Now, it’s come to light that one of those reinsurance partners is Swiss Re, which has entered into a private quota share or sidecar like arrangement with PGGM, ceding some of its property catastrophe risks to the investors vehicle.

Viaduct Re Ltd. is a special purpose insurer (SPI) that was registered in Bermuda in June 2019.

The vehicle was established to act as a conduit for PGGM to allocate some of the pension fund capital it administers on behalf of the Dutch healthcare and social welfare sector’s PFZW pension to a quota share portfolio of risks ceded by Swiss Re.

The private arrangement allows PGGM to follow the fortunes of Swiss Re’s underwriting performance, providing it with another access point to global reinsurance linked returns through another of the market’s largest players.

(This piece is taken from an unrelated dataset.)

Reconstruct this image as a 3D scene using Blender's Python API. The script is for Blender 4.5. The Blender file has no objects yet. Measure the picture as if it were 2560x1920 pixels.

Already PGGM has a private quota share sidecar like arrangement with another of the leading reinsurance firms Munich Re, in the Leo Re Ltd. vehicle.

This strategy of partnering with the largest reinsurance companies has served PGGM well, as it seeks to grow its assets to its target level, while securing access to the highest quality risks and also managing the fees it pays for this.

PGGM also has a rated reinsurance joint-venture vehicle that it established with RenaissanceRe, which has already reached roughly $1 billion in size after it increased its allocation to that vehicle in 2019.

The pension investor selects partners that have something to offer it, in terms of scale and access to the type of lower volatility catastrophe exposed reinsurance business it tends to prefer.

By entering into quota shares with the likes of Swiss Re, PGGM benefits from a stable source of reinsurance returns that is going to be there over the long-term as its strategy continues to develop.

While for Swiss Re, as well as PGGM’s other reinsurance partners, the access to efficient third-party capital from the largest investor in the ILS space is a beneficial source of capacity that can augment their own, while also earning them a level of fee income as well.

We assume the Viaduct Re transaction was entered into around the mid-year renewal season, given the SPI’s registration was in June.

PGGM has multiple access points to the reinsurance market through some of the industry’s premier firms.

The addition of a partnership with Swiss Re makes perfect sense, especially at a time when the Zurich-headquartered reinsurer has been increasing its appetite for working with third-party capital providers.